Nas primeiras páginas, fiquei imediatamente encantada com o ponto de partida deste livro, um aeroporto, já que tenho um fascínio especial por tudo o que lhe está associado. Regras para Descolagem lê-se muito rapidamente tal é a vontade de saber mais, mas sobretudo pela escrita da Carolina: cativante, cuidada e fluida
Os aeroportos fazem-me sentir nervoso. Não que tenha medo de voar. Na verdade, acalmo-me quando o avião levanta voo. Antes disso sinto-me irrequieto. Vejo as pessoas a partir e a chegar e tenho a sensação de que se alguma delas se perdesse aqui, nunca conseguiríamos encontrá-la. Como se os aeroportos fossem buracos negros por onde as pessoas se evaporam. Se num minuto estão sentadas junto à porta da porta de embarque, no seguinte podem estar presas num submundo do aeroporto que não vemos. Qualquer um pode ser sugado para o buraco. E quem daria pela falta dessa pessoa? Tanto pode ter saído para visitar a cidade como pode estar num avião a caminho do México. E se alguém reclamar que não era esse o destino que a pessoa tinha definido no cartão de embarque, eu pergunto: não estamos nós no sítio onde tudo pode ser alterado, adiado e cancelado? No fundo, o aeroporto é uma porta giratória de oportunidades. Se perdemos um voo, haverá sempre outro à nossa espera.
 
Lourenço é um detective privado que apanha um voo até Colombo para aquele que será o seu último caso.

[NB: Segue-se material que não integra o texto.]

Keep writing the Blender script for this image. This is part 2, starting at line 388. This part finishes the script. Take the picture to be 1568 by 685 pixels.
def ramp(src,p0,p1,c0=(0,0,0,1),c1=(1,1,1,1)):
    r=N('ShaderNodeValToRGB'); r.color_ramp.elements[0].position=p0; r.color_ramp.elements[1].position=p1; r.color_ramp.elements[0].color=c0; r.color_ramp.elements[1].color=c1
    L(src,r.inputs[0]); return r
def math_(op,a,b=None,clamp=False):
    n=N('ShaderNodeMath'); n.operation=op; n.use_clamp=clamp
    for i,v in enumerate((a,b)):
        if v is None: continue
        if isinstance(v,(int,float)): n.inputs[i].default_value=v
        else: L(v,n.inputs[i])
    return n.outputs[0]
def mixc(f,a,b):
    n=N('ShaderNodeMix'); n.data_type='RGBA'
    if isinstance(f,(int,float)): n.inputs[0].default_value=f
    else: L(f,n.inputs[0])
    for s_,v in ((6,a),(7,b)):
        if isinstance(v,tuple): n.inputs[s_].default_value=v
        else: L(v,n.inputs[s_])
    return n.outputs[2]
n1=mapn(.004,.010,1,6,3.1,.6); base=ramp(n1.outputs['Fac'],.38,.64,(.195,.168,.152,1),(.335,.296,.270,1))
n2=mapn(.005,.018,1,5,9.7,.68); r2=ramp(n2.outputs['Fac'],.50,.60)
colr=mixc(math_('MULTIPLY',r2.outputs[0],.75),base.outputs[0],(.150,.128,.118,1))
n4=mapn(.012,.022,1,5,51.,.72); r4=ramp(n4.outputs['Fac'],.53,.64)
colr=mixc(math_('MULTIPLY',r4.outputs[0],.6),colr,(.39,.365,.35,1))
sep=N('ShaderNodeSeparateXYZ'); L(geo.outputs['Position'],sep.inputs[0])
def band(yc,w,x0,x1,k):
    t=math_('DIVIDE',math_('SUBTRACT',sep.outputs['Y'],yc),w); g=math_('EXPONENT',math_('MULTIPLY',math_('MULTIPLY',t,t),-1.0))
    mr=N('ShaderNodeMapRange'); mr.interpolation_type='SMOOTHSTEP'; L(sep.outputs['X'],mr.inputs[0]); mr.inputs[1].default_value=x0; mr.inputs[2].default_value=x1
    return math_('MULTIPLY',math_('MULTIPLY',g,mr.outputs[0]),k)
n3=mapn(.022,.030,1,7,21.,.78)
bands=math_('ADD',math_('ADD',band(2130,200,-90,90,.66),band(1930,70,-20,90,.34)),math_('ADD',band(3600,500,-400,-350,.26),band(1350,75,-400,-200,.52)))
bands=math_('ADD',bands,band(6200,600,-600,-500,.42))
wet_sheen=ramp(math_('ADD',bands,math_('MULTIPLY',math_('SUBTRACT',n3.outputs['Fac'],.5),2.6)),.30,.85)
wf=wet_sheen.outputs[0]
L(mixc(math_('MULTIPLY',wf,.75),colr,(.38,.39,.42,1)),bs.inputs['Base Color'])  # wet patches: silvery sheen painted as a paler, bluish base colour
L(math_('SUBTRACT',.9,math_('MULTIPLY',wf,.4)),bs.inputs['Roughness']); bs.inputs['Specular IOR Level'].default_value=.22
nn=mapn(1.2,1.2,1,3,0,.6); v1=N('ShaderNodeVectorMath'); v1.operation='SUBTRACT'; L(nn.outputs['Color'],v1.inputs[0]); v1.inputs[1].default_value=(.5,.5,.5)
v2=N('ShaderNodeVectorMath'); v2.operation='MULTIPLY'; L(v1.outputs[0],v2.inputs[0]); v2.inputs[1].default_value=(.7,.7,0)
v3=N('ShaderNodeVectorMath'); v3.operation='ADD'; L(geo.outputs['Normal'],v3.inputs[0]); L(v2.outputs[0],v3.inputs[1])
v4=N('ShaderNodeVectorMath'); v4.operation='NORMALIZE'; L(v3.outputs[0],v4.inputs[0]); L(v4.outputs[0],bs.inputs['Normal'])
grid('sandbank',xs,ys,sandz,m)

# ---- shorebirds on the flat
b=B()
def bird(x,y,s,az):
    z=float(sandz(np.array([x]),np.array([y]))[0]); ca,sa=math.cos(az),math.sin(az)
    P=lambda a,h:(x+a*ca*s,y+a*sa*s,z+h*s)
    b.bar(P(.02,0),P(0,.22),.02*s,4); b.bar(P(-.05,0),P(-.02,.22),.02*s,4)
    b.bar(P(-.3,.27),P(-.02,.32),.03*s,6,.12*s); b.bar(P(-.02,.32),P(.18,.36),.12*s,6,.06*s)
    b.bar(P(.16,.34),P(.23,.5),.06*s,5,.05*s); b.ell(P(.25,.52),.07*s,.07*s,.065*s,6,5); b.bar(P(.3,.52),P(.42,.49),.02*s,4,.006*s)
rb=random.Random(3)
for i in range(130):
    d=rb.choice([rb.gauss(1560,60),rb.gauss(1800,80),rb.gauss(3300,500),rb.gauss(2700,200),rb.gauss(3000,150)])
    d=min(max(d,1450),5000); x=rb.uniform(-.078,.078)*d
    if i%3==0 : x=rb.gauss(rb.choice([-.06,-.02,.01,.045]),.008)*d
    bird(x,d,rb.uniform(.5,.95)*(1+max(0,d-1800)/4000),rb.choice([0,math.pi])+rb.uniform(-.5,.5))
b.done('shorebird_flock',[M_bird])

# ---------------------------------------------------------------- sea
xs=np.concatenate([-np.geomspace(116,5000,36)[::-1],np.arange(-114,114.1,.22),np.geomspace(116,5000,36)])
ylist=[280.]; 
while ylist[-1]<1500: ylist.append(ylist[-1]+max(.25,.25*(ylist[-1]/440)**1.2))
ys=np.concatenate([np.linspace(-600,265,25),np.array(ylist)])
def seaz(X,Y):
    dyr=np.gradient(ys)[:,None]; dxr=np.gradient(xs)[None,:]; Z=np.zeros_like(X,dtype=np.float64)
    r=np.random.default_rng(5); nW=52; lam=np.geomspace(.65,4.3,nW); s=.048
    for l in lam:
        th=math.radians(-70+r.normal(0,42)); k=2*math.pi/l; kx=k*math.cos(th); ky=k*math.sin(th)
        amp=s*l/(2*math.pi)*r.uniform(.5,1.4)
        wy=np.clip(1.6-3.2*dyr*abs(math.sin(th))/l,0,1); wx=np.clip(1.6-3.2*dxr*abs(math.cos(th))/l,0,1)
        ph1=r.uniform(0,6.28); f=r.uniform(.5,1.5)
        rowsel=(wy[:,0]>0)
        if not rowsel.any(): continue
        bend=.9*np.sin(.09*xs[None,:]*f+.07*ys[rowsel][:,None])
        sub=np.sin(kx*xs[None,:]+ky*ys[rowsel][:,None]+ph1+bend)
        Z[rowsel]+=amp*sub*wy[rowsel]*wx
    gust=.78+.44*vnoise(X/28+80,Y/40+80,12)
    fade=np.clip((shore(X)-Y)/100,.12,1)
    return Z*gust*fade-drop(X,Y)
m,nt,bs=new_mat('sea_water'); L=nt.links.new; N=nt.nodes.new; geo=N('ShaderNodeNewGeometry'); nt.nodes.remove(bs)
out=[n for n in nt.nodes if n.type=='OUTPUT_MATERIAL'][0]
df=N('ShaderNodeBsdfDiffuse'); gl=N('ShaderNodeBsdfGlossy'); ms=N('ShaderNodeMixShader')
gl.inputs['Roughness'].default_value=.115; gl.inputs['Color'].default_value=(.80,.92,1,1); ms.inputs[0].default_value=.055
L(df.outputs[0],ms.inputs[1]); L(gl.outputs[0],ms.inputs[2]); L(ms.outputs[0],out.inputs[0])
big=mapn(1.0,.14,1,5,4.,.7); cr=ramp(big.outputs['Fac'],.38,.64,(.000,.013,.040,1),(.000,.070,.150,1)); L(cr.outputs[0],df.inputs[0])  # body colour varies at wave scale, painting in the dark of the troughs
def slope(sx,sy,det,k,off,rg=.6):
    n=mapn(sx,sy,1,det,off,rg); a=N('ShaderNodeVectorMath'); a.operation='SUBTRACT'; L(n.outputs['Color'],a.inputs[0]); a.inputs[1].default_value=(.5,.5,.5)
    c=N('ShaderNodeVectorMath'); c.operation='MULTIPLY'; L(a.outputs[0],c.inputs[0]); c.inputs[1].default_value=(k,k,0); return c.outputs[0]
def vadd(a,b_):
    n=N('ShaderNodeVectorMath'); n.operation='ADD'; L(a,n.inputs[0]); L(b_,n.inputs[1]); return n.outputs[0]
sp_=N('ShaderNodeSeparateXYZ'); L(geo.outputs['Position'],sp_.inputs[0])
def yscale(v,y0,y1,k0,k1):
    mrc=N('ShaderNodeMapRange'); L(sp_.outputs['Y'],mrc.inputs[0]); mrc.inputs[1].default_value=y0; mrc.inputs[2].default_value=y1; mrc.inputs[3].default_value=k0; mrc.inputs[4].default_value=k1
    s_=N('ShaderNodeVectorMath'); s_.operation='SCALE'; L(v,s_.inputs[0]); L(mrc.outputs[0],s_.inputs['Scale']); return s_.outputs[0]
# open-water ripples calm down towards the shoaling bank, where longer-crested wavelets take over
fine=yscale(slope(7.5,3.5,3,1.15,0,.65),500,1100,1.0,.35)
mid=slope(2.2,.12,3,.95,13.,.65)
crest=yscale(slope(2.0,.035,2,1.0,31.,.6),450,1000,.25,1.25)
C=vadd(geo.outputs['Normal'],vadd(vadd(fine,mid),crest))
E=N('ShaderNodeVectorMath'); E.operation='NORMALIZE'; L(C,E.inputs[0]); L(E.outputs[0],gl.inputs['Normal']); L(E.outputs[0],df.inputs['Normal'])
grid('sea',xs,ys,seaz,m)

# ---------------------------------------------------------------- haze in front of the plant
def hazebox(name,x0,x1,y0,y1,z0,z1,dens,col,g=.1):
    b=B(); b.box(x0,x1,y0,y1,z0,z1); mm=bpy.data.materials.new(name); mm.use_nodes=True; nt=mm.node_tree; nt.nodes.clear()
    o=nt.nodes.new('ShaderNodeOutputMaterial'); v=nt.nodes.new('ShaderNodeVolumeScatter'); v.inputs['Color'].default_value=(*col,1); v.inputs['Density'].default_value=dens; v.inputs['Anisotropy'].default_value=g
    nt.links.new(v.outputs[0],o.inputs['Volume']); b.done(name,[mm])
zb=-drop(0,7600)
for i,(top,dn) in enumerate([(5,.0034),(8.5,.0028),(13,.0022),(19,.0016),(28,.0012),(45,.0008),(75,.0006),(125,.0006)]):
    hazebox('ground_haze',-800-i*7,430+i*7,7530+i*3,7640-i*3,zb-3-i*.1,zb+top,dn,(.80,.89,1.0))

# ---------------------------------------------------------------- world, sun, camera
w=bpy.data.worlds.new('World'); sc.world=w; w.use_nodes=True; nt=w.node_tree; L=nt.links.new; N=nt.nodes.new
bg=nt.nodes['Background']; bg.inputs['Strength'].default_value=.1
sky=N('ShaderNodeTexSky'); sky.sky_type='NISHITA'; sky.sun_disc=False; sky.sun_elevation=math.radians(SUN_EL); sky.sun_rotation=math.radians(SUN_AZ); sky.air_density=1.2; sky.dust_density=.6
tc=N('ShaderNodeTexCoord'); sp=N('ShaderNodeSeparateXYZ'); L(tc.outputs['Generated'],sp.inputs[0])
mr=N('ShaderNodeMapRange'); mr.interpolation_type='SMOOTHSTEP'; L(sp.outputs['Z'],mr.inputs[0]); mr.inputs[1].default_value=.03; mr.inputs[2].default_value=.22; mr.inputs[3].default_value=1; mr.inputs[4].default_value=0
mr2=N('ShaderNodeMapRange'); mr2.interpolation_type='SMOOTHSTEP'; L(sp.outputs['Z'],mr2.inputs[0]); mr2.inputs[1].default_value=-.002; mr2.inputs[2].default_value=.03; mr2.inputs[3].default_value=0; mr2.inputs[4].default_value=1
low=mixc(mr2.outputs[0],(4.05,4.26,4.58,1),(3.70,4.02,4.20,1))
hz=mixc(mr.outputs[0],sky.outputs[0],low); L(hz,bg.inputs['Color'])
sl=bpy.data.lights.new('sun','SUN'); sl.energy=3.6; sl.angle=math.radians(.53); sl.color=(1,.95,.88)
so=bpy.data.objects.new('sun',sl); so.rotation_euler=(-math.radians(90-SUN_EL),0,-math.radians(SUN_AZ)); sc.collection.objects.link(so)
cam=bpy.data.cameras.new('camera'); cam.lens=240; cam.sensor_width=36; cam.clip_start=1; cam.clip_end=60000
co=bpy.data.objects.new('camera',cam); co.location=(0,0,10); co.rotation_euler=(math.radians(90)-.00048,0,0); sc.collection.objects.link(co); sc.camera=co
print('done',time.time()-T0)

Ao longo das diversas horas de viagem, em consequência de uma conversa com outro passageiro, conhecemos diversos momentos da sua vida, todos marcados por mulheres. A voz masculina, o enredo e o rumo que a Carolina deu a esta história estão bem conseguidos, é notório o seu talento. Fiquei com pena que o final não tenha sido mais desenvolvido (gostava de ter sabido mais), em compensação, tornava um pouco mais breve a parte da adolescência de Lourenço. 
 
Regras para Descolagem é um excelente prenúncio para o futuro da Carolina enquanto escritora e espero realmente que não falte muito tempo para que possamos ter a oportunidade de ler outro livro seu.